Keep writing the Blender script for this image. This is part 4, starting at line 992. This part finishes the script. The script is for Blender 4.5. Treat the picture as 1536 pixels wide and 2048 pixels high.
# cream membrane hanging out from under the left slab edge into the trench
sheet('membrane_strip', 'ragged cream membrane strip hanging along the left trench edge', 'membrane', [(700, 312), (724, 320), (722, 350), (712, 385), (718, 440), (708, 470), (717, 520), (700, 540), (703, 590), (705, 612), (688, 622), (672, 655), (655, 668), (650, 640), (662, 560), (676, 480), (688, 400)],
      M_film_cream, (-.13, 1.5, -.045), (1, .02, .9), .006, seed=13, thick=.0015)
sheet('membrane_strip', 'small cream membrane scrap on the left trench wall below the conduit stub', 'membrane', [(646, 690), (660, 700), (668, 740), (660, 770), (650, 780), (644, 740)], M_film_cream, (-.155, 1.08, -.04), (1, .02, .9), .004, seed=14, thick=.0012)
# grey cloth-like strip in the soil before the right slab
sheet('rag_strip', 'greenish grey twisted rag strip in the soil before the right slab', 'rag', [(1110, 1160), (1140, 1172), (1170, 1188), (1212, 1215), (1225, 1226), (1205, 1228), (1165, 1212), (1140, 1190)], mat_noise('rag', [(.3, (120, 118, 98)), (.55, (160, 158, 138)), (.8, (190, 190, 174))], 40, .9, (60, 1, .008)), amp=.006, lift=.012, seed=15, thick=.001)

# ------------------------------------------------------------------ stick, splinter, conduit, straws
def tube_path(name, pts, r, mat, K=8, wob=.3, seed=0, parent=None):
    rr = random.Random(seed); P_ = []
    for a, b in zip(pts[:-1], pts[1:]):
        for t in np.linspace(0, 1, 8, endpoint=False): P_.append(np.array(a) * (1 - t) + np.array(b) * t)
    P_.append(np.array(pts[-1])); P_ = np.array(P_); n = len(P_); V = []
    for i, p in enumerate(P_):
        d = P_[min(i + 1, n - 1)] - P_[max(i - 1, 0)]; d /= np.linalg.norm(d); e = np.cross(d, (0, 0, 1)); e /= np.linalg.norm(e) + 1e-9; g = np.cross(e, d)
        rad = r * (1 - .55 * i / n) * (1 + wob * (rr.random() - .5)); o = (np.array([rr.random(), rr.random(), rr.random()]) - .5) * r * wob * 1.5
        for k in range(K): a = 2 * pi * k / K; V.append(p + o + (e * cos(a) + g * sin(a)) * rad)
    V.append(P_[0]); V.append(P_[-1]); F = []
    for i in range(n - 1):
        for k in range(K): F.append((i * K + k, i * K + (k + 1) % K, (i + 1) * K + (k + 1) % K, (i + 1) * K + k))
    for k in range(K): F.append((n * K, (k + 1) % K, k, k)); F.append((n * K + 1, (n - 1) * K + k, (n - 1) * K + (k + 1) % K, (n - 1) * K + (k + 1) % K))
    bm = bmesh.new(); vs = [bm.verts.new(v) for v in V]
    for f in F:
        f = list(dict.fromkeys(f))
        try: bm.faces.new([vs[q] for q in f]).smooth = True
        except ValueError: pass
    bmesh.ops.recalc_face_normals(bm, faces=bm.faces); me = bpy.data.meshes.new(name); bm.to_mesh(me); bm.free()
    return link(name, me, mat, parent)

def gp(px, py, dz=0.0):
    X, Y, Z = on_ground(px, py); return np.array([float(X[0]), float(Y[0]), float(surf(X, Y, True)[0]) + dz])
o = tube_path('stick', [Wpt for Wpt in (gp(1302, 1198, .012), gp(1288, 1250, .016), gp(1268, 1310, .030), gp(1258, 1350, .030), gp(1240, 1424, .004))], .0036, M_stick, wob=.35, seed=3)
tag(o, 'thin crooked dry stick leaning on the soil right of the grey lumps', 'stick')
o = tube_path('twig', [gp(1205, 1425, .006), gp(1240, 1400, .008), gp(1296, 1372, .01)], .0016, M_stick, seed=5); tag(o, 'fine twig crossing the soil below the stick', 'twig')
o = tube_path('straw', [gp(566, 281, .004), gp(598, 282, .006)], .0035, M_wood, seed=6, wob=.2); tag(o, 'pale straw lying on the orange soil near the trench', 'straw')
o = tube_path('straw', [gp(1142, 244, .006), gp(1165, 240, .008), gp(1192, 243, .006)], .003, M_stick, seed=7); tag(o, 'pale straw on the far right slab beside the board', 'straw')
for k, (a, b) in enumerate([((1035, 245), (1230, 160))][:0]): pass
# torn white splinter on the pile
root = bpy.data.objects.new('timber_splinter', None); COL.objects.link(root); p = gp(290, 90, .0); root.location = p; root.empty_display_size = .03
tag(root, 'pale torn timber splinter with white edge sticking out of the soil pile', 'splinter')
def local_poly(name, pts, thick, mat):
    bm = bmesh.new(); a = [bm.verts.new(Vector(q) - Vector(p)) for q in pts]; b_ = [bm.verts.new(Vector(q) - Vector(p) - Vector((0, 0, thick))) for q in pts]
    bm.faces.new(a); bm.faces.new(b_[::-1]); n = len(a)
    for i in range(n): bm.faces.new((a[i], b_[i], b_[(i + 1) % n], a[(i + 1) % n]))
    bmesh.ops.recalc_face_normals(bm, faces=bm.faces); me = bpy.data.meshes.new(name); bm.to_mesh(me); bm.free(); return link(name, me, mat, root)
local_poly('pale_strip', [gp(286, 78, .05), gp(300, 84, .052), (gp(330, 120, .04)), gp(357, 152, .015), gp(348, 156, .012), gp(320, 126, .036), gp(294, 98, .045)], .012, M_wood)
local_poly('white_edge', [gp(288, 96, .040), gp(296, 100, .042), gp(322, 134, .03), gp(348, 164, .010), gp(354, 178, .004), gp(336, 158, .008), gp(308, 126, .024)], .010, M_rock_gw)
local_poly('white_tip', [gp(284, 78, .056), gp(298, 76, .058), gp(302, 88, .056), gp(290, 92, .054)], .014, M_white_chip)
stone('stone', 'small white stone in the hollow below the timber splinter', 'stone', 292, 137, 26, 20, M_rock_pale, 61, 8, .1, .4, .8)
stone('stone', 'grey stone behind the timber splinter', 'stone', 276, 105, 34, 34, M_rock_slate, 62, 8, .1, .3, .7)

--

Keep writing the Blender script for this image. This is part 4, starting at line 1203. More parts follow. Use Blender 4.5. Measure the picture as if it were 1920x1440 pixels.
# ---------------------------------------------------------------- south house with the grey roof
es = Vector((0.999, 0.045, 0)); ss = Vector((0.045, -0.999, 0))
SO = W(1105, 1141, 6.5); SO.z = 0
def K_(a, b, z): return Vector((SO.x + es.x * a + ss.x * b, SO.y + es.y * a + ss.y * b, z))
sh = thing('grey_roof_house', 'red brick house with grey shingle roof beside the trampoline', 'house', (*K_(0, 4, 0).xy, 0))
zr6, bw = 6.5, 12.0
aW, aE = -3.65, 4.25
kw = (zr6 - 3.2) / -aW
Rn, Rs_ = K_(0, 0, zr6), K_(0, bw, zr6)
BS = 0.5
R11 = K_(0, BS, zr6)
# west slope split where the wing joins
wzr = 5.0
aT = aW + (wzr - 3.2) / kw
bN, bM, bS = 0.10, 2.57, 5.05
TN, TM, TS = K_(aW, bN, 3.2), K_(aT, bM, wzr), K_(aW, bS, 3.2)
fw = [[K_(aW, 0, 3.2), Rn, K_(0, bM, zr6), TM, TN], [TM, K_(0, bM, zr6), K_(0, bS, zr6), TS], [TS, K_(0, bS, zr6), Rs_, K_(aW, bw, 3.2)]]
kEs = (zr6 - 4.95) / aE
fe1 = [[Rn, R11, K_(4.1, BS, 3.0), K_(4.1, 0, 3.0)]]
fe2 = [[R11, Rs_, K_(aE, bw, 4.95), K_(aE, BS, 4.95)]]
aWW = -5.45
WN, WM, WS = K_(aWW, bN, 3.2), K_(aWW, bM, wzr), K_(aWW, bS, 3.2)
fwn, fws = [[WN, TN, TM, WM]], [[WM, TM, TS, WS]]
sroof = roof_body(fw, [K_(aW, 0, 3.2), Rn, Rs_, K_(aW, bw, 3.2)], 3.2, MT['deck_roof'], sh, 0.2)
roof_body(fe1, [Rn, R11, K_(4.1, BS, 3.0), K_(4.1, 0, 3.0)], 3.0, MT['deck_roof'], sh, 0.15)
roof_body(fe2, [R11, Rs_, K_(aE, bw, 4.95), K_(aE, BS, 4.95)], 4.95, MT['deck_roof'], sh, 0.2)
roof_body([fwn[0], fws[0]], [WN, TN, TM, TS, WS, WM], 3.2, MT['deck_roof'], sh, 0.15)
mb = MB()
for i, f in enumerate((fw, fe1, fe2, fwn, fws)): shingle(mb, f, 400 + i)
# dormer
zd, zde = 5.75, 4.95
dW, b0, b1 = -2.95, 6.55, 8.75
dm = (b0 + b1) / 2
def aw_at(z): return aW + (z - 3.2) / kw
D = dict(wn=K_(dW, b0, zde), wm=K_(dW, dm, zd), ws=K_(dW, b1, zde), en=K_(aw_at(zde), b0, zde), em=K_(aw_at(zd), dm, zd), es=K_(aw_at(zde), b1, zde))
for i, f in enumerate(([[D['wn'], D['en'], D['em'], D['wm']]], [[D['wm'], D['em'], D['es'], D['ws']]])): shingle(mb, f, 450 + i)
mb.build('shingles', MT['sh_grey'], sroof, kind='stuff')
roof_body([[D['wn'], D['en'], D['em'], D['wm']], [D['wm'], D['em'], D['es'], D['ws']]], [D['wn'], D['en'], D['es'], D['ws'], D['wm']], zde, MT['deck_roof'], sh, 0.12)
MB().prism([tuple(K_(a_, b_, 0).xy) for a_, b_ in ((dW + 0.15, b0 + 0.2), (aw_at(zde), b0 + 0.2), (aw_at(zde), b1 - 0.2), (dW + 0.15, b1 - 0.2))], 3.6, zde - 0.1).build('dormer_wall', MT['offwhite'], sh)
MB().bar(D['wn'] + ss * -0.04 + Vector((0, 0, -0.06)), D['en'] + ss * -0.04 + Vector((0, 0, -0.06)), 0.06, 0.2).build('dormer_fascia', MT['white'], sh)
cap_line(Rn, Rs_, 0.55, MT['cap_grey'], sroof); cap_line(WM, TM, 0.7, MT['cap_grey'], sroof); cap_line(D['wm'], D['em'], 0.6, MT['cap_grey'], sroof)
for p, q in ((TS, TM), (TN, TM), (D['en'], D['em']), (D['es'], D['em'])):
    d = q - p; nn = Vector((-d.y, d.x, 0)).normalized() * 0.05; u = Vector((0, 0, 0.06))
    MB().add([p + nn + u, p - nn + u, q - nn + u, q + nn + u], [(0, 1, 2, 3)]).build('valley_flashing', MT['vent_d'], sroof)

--

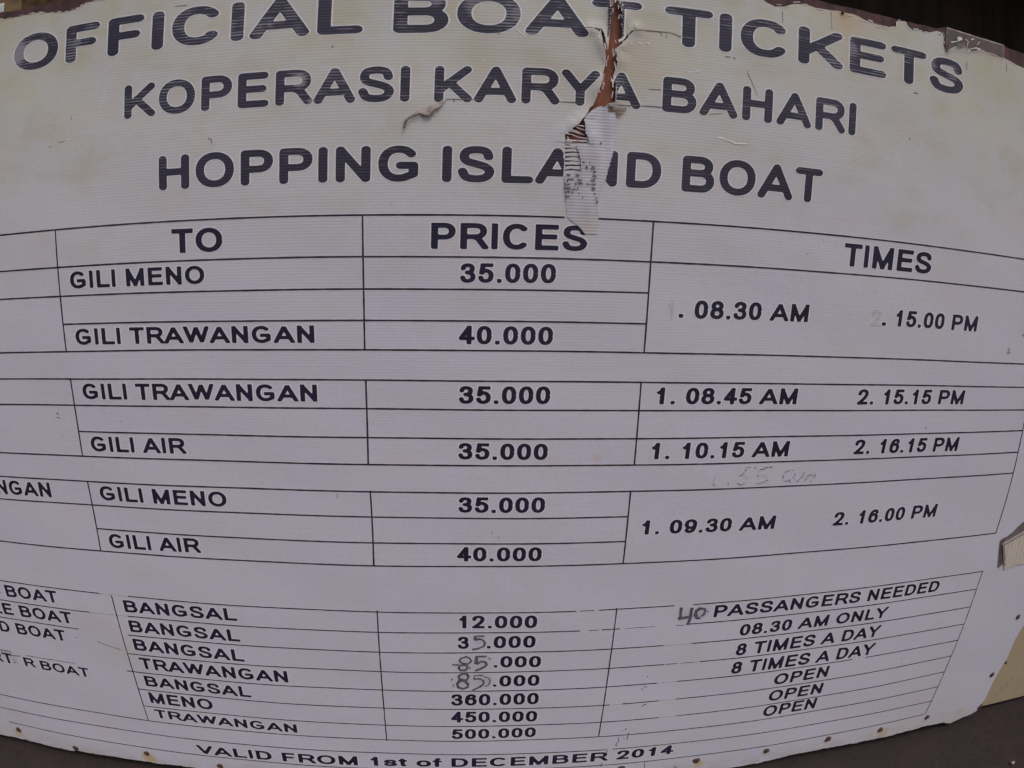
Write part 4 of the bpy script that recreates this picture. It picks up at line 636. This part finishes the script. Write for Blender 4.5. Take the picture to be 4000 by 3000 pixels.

__Stated problem__
Among the records above, extract exactly the lines from the line with "2048 pixels high." to the line with "sheet('rag_strip', 'greenish grey", both lines included, and leave out the rest.

__Task solution__
Keep writing the Blender script for this image. This is part 4, starting at line 992. This part finishes the script. The script is for Blender 4.5. Treat the picture as 1536 pixels wide and 2048 pixels high.
# cream membrane hanging out from under the left slab edge into the trench
sheet('membrane_strip', 'ragged cream membrane strip hanging along the left trench edge', 'membrane', [(700, 312), (724, 320), (722, 350), (712, 385), (718, 440), (708, 470), (717, 520), (700, 540), (703, 590), (705, 612), (688, 622), (672, 655), (655, 668), (650, 640), (662, 560), (676, 480), (688, 400)],
      M_film_cream, (-.13, 1.5, -.045), (1, .02, .9), .006, seed=13, thick=.0015)
sheet('membrane_strip', 'small cream membrane scrap on the left trench wall below the conduit stub', 'membrane', [(646, 690), (660, 700), (668, 740), (660, 770), (650, 780), (644, 740)], M_film_cream, (-.155, 1.08, -.04), (1, .02, .9), .004, seed=14, thick=.0012)
# grey cloth-like strip in the soil before the right slab
sheet('rag_strip', 'greenish grey twisted rag strip in the soil before the right slab', 'rag', [(1110, 1160), (1140, 1172), (1170, 1188), (1212, 1215), (1225, 1226), (1205, 1228), (1165, 1212), (1140, 1190)], mat_noise('rag', [(.3, (120, 118, 98)), (.55, (160, 158, 138)), (.8, (190, 190, 174))], 40, .9, (60, 1, .008)), amp=.006, lift=.012, seed=15, thick=.001)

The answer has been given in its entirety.